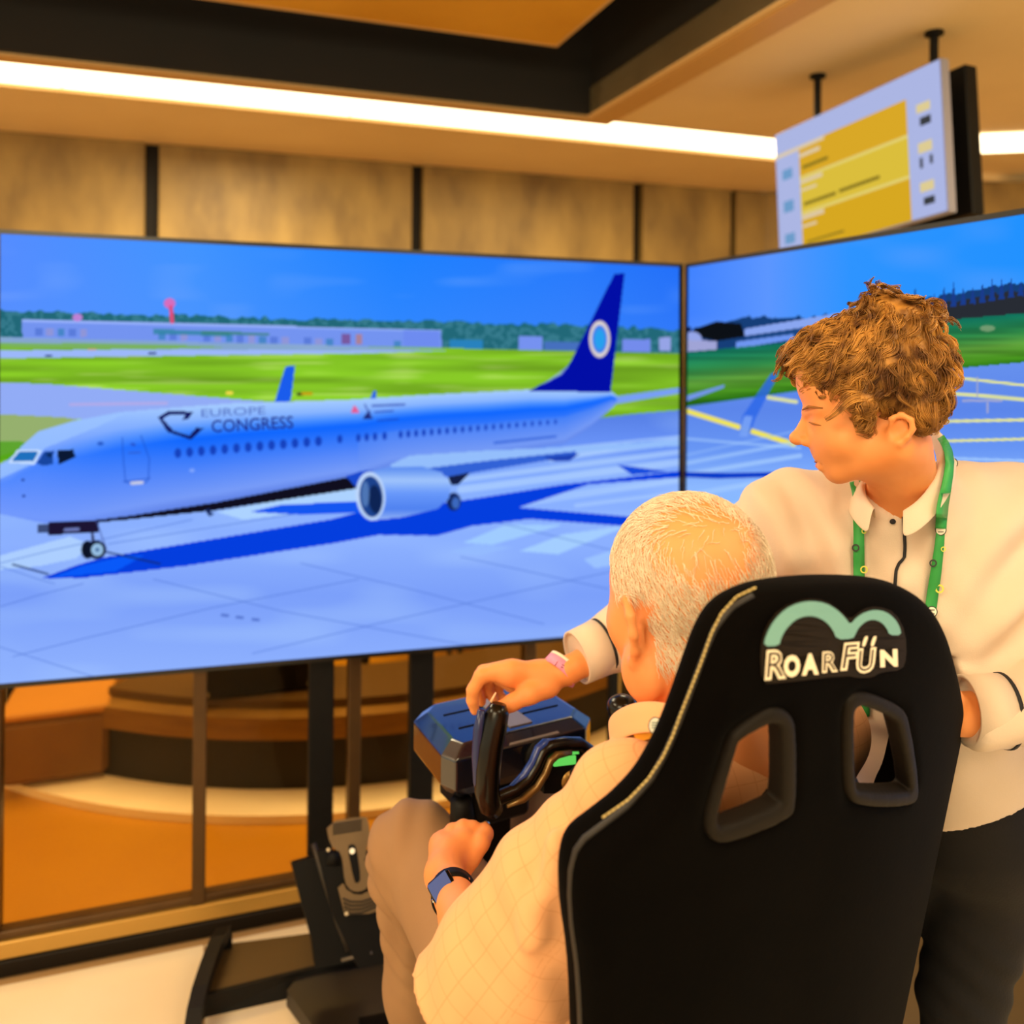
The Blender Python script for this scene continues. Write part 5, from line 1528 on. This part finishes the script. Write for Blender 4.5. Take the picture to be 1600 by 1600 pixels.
# lanyard
GRNL = mat('green_lanyard_ribbon', (44, 150, 66), 0.6, rgb2=(52, 164, 76), nscale=30)
lan = ribbon_on([(1336, 752), (1341, 775), (1342, 820), (1342, 870), (1343, 960), (1346, 1040), (1350, 1120)], 17, 'lanyard', GRNL, man, .006)
lan2 = ribbon_on([(1474, 688), (1483, 704), (1488, 722), (1485, 745), (1478, 775), (1471, 812), (1468, 850), (1463, 890), (1457, 930), (1451, 975), (1440, 1040), (1430, 1110)], [14, 13, 10, 14, 17, 18, 18, 18, 18], 'lanyard', GRNL, man, .007)
ribbon_on([(1470, 683), (1477, 694), (1482, 706), (1484, 722), (1482, 742), (1478, 764), (1473, 790), (1471, 812), (1470, 826)], [12, 12, 13, 14, 15, 16, 17, 17, 17], 'lanyard', GRNL, man, .013, 4, bv_c, .2)
WB = mat('white_badge_print', (240, 236, 220), 0.5); INK = mat('black_badge_ink', (40, 40, 40), 0.6); YLW = mat('yellow_ring_print', (214, 214, 80), 0.5)
def disc_on(x, y, rx, mat_, name, parent, lift, n=20, ring=None, ry=None):
    ry = ry or rx; o_ = hit(x, y, lift)
    if o_ is None: return
    pts = []
    nrm_ = unit(CAM - o_)
    for k in range(n):
        a = 6.2832 * k / n; p = onplane(x + rx * math.cos(a), y + ry * math.sin(a), o_, nrm_); pts.append(p)
    if ring:
        ins = [o_ + (p - o_) * ring for p in pts]
        return mk(name, pts + ins, [[k, (k + 1) % n, n + (k + 1) % n, n + k] for k in range(n)], mat_, parent)
    return mk(name, pts, [list(range(n))], mat_, parent)
for x, y, pr in ((1342, 804, lan), (1470, 828, lan2), (1456, 956, lan2), (1488, 724, lan2)):
    disc_on(x, y, 9, INK, 'badge_rim', pr, .0095); b_ = disc_on(x, y, 7.6, WB, 'badge', pr, .0102)
    for k in (-3, 3):
        o_ = hit(x, y, .0109)
        if o_ is None: continue
        nr_ = unit(CAM - o_)
        mk('badge_line', [onplane(x + sx * 4.5, y + k + sy * .6, o_, nr_) for sx, sy in ((-1, -1), (1, -1), (1, 1), (-1, 1))], [[0, 1, 2, 3]], INK, pr)
for x, y, pr, m_, rr in ((1350, 830, lan, YLW, 4), (1337, 856, lan, INK, 6), (1350, 890, lan, YLW, 6), (1474, 858, lan2, YLW, 4), (1458, 880, lan2, INK, 6), (1468, 920, lan2, YLW, 7)):
    disc_on(x, y, rr, m_, 'ring_print', pr, .0095, ring=.62)
# wristband
wb0 = at(873, 1044, 1.40); wax = unit(cuR - rwr)
WBM = mat('pink_paper_wristband', (244, 150, 190), 0.6); 
wbn = band(at(872, 1053, 1.402), wax, .0300, .0285, .018, WBM, 'wristband', man, 0.0, .001)
band(at(872, 1053, 1.402), wax, .0288, .0282, .005, mat('white_paper_tail', (246, 226, 206), 0.6), 'wristband_tail', man, .017, .001)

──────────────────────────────

▶ Work to be completed
Strip out the pictures and quote the remaining data word for word.

▶ Output
The Blender Python script for this scene continues. Write part 5, from line 1528 on. This part finishes the script. Write for Blender 4.5. Take the picture to be 1600 by 1600 pixels.
# lanyard
GRNL = mat('green_lanyard_ribbon', (44, 150, 66), 0.6, rgb2=(52, 164, 76), nscale=30)
lan = ribbon_on([(1336, 752), (1341, 775), (1342, 820), (1342, 870), (1343, 960), (1346, 1040), (1350, 1120)], 17, 'lanyard', GRNL, man, .006)
lan2 = ribbon_on([(1474, 688), (1483, 704), (1488, 722), (1485, 745), (1478, 775), (1471, 812), (1468, 850), (1463, 890), (1457, 930), (1451, 975), (1440, 1040), (1430, 1110)], [14, 13, 10, 14, 17, 18, 18, 18, 18], 'lanyard', GRNL, man, .007)
ribbon_on([(1470, 683), (1477, 694), (1482, 706), (1484, 722), (1482, 742), (1478, 764), (1473, 790), (1471, 812), (1470, 826)], [12, 12, 13, 14, 15, 16, 17, 17, 17], 'lanyard', GRNL, man, .013, 4, bv_c, .2)
WB = mat('white_badge_print', (240, 236, 220), 0.5); INK = mat('black_badge_ink', (40, 40, 40), 0.6); YLW = mat('yellow_ring_print', (214, 214, 80), 0.5)
def disc_on(x, y, rx, mat_, name, parent, lift, n=20, ring=None, ry=None):
    ry = ry or rx; o_ = hit(x, y, lift)
    if o_ is None: return
    pts = []
    nrm_ = unit(CAM - o_)
    for k in range(n):
        a = 6.2832 * k / n; p = onplane(x + rx * math.cos(a), y + ry * math.sin(a), o_, nrm_); pts.append(p)
    if ring:
        ins = [o_ + (p - o_) * ring for p in pts]
        return mk(name, pts + ins, [[k, (k + 1) % n, n + (k + 1) % n, n + k] for k in range(n)], mat_, parent)
    return mk(name, pts, [list(range(n))], mat_, parent)
for x, y, pr in ((1342, 804, lan), (1470, 828, lan2), (1456, 956, lan2), (1488, 724, lan2)):
    disc_on(x, y, 9, INK, 'badge_rim', pr, .0095); b_ = disc_on(x, y, 7.6, WB, 'badge', pr, .0102)
    for k in (-3, 3):
        o_ = hit(x, y, .0109)
        if o_ is None: continue
        nr_ = unit(CAM - o_)
        mk('badge_line', [onplane(x + sx * 4.5, y + k + sy * .6, o_, nr_) for sx, sy in ((-1, -1), (1, -1), (1, 1), (-1, 1))], [[0, 1, 2, 3]], INK, pr)
for x, y, pr, m_, rr in ((1350, 830, lan, YLW, 4), (1337, 856, lan, INK, 6), (1350, 890, lan, YLW, 6), (1474, 858, lan2, YLW, 4), (1458, 880, lan2, INK, 6), (1468, 920, lan2, YLW, 7)):
    disc_on(x, y, rr, m_, 'ring_print', pr, .0095, ring=.62)
# wristband
wb0 = at(873, 1044, 1.40); wax = unit(cuR - rwr)
WBM = mat('pink_paper_wristband', (244, 150, 190), 0.6); 
wbn = band(at(872, 1053, 1.402), wax, .0300, .0285, .018, WBM, 'wristband', man, 0.0, .001)
band(at(872, 1053, 1.402), wax, .0288, .0282, .005, mat('white_paper_tail', (246, 226, 206), 0.6), 'wristband_tail', man, .017, .001)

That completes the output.